Czyste zło w rosyjskiej TV. Padły odrażające słowa o atakach na Ukrainę
W odpowiedzi na zniszczenia na Moście Krymskim Rosja przypuściła atak terrorystyczny na ukraińskie obiekty cywilne. Ostrzelany został m.in. Kijów. Są zabici i ranni. Jednak oglądanie ludzkiej tragedii to według deputowanego do Dumy świetna rozrywka. Takie słowa naprawdę padły w rosyjskiej TV.
Od 24 lutego rosyjska propaganda wspina się na wyżyny cynizmu, kłamstwa i manipulacji. Każde kolejne wydanie popularnych programów nadawanych na kanale Rossija1 to kopalnia żenujących cytatów i przykład, jak absolutnie nie powinno wyglądać dziennikarstwo.
Wszyscy, którzy śledzą z nami to, co wyrabia się w rosyjskich programach, są przyzwyczajeni, że poprzeczka podnoszona jest coraz wyżej. Jednak najnowsze wideo opublikowane na Twitterze przez Julię Davis przechodzi ludzkie pojęcie.
Dalsza część artykułu pod materiałem wideo
Telewizja rosyjska wyemitowała bowiem program, w którym na początku pokazano doniesienia z ostrzału ukraińskich miast. W tle raz za razem słychać przeraźliwy huk i ludzki krzyk. Widać gruz, karetki, krew i słupy dymy.
Reporter z zadowoleniem w głosie relacjonował, jakie cele dosięgły rakiety, podkreślając bez ogródek, że atak jest odpowiedzią na sobotnie eksplozje na Moście Krymskim.
Po tym widzowie przenieśli się do studia, gdzie zaproszeni "eksperci" dyskutują o uderzeniu w Ukrainę.
Członek kremlowskiej Rady Stosunków Międzyetnicznych Bogdan Bezpalko stwierdził wprost, że ostrzał rakietowy powinien trwać nieprzerwanie przez kolejne kilka miesięcy, aby całkowicie zniszczyć tamtejszą infrastrukturę. Tak, aby Ukraina nie była zdolna do dalszej walki.
Ta narracja nie jest nowa, choć niepokój może budzić pewność w głosie i zajadłość, z jaką polityk mówił o pogrążeniu Ukrainy w chłodzie i ciemnościach. Jednak jego słowa były niczym, w porównaniu do wypowiedzi członka Dumy Państwowej Aleksandra Kazakowa.
Polityk zganił obecnych w studiu, że zanim doszedł do głosu, wykazali się malkontenctwem i niewystarczająco zachwycali się zniszczeniami, jakich dokonały rosyjskie rakiety.

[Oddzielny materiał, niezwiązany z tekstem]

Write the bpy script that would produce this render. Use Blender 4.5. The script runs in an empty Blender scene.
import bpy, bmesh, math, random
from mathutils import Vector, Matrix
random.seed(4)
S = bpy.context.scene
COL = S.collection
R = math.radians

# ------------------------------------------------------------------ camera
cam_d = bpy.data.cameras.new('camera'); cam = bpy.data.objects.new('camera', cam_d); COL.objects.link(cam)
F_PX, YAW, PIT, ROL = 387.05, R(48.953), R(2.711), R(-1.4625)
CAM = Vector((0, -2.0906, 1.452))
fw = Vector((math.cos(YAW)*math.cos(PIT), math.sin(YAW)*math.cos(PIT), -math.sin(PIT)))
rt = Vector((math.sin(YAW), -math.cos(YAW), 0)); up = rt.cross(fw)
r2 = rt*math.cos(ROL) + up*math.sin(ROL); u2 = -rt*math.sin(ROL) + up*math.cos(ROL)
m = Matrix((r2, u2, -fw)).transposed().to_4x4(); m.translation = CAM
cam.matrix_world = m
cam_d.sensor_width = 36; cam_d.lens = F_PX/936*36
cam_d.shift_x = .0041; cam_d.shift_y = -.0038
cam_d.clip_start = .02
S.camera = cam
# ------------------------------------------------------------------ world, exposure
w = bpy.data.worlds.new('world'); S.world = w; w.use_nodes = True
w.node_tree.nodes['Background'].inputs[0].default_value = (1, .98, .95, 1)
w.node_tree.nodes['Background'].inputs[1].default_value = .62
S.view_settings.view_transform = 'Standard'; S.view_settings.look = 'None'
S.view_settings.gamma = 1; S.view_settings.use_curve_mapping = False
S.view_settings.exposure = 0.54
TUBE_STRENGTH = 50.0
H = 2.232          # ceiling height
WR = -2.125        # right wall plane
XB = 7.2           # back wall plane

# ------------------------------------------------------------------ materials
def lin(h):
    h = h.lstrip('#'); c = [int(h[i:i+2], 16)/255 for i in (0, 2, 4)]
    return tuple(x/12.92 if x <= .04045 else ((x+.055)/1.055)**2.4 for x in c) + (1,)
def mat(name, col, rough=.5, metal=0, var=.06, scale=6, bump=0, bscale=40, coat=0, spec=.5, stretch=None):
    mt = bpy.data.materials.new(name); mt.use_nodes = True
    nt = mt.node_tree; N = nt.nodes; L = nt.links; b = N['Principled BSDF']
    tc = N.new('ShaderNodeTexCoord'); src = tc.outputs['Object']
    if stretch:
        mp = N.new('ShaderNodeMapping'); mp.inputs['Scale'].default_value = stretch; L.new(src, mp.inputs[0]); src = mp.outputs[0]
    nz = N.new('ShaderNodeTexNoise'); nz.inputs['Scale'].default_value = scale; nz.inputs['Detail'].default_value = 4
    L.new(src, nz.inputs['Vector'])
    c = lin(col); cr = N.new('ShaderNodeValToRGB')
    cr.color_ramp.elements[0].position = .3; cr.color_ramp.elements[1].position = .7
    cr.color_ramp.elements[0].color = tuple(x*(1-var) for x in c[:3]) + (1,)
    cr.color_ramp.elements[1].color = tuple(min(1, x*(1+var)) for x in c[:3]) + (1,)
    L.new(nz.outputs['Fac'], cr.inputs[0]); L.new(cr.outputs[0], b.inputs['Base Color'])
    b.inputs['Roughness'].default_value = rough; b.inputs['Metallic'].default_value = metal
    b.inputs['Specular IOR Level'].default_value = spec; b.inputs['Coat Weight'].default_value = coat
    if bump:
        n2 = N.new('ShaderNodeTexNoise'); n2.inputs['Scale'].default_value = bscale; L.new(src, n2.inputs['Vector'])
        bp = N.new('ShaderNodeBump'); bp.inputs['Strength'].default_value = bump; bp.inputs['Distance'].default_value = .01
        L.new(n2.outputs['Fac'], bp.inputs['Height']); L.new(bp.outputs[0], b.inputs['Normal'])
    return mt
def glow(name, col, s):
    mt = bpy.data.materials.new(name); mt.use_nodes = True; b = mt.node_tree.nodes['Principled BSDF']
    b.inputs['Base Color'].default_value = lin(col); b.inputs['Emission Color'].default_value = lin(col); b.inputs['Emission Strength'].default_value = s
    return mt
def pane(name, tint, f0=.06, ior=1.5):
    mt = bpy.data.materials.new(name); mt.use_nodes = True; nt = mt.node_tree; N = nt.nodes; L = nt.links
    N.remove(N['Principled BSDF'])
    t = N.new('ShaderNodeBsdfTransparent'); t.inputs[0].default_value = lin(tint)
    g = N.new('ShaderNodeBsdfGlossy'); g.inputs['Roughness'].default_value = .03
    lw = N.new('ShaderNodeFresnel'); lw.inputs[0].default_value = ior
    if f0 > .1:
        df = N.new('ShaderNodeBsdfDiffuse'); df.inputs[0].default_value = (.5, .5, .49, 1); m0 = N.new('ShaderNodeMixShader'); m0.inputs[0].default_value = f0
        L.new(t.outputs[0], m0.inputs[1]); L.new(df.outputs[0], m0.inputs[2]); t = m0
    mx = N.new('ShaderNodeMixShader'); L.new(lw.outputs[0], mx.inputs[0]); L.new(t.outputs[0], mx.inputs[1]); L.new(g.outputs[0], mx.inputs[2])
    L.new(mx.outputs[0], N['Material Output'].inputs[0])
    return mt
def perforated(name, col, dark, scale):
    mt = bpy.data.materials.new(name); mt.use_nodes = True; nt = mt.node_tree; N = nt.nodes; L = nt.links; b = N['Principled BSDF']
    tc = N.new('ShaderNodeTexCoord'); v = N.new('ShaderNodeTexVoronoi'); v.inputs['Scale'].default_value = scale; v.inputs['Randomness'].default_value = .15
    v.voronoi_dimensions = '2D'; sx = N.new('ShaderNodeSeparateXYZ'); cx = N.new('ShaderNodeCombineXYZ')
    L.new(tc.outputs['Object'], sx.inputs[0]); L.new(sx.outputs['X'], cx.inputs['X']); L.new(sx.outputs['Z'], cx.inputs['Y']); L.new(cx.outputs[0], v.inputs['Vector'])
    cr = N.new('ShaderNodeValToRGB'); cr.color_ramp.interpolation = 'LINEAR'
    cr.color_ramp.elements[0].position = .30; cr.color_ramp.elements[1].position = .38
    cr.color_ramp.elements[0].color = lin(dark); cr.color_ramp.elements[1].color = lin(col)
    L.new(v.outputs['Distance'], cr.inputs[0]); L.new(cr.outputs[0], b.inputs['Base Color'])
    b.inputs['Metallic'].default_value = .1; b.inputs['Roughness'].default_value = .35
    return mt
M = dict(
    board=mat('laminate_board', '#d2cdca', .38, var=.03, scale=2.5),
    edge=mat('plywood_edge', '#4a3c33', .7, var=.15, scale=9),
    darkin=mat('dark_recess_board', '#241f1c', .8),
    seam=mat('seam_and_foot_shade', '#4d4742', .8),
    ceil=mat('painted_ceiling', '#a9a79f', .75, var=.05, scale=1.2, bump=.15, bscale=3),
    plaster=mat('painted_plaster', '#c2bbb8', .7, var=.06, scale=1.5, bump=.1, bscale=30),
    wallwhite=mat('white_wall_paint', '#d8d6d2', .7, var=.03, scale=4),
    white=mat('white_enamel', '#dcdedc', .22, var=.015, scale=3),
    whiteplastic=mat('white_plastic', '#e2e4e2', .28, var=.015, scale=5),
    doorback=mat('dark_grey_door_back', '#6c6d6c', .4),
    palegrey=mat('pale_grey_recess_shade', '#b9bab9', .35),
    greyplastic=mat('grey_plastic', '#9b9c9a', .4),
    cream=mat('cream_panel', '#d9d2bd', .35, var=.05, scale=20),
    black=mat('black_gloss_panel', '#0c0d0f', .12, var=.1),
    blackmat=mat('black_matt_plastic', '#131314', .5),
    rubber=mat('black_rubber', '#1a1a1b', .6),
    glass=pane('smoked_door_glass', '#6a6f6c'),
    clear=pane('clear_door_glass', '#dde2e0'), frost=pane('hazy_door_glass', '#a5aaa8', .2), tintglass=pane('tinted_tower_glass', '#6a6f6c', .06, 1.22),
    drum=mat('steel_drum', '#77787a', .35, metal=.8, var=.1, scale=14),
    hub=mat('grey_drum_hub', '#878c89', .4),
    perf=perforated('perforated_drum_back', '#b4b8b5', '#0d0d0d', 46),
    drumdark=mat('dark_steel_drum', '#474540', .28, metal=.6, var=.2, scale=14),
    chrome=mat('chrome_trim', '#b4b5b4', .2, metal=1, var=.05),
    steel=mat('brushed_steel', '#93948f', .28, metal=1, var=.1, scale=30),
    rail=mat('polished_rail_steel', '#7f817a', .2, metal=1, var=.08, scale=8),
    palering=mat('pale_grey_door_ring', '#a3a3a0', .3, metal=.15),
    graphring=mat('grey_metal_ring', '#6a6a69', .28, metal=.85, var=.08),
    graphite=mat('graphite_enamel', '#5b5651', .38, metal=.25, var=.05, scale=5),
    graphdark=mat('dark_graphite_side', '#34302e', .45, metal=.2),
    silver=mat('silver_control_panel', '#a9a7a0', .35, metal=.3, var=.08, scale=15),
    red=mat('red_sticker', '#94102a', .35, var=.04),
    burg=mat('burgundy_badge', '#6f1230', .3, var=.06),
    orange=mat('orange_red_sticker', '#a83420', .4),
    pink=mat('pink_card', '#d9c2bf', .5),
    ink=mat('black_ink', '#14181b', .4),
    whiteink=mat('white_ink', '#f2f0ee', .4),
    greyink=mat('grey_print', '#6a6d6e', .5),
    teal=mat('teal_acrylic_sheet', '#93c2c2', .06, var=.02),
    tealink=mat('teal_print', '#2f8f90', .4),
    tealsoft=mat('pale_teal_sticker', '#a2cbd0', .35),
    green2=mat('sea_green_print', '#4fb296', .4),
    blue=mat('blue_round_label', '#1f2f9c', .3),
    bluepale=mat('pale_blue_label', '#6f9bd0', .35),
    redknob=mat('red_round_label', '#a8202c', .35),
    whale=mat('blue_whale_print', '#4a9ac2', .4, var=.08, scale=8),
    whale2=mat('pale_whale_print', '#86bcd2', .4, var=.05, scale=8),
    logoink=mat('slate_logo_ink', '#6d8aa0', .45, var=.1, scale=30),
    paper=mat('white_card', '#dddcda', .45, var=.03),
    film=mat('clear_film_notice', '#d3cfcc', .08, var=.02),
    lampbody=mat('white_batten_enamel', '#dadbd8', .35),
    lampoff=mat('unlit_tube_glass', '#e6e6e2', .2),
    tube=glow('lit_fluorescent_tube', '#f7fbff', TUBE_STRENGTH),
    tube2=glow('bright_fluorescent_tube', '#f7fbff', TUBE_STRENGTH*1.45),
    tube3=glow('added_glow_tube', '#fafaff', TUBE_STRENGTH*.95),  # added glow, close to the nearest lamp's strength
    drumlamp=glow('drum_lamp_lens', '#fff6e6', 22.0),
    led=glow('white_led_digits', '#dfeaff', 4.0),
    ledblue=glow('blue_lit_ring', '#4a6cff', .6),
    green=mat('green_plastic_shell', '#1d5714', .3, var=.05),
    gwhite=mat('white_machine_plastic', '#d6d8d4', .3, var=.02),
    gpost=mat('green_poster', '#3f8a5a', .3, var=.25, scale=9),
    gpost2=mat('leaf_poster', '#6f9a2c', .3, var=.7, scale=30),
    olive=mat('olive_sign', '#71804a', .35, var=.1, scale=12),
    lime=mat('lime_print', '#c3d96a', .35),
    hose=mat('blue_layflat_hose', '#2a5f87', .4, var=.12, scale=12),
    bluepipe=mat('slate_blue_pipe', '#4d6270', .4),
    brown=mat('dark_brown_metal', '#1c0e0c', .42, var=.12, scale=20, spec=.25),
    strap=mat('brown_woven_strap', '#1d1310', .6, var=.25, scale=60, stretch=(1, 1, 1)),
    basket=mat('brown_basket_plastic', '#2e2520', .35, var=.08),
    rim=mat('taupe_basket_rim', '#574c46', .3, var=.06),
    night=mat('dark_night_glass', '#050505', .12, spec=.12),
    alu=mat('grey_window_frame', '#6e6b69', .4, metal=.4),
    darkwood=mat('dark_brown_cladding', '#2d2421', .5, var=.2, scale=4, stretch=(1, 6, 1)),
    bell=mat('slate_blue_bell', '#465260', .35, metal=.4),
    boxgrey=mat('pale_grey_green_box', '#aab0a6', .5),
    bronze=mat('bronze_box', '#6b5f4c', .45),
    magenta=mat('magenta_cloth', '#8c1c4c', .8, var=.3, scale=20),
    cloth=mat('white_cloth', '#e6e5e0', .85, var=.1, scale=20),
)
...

- Po pierwsze, drodzy koledzy, w ciągu pierwszych 20 minut udało wam się zrujnować dzień milionom naszych obywateli, którzy przez cały ranek tak świetnie się bawili. A wy im teraz udowadniacie, że wszystko to było bez sensu - tłumaczył Kazakow, zarzucając prowadzącemu, że niszczy radość i satysfakcję widzów, którzy cieszą się z ukraińskiego nieszczęścia.
Julia Davis to amerykańska dziennikarka, która obok Francisa Scarra z BBC Monitoring jest jednym z najlepiej poinformowanych zachodnich specjalistów, jeśli chodzi o media w Rosji.
Od lat śledzi tamtejsze radio i telewizję, a od rozpoczęcia inwazji na niepodległą Ukrainę jej działania mocno się zintensyfikowały. Swoje obserwacje i doniesienia publikuje na Twitterze, YouTubie i w serwisie The Daily Beast.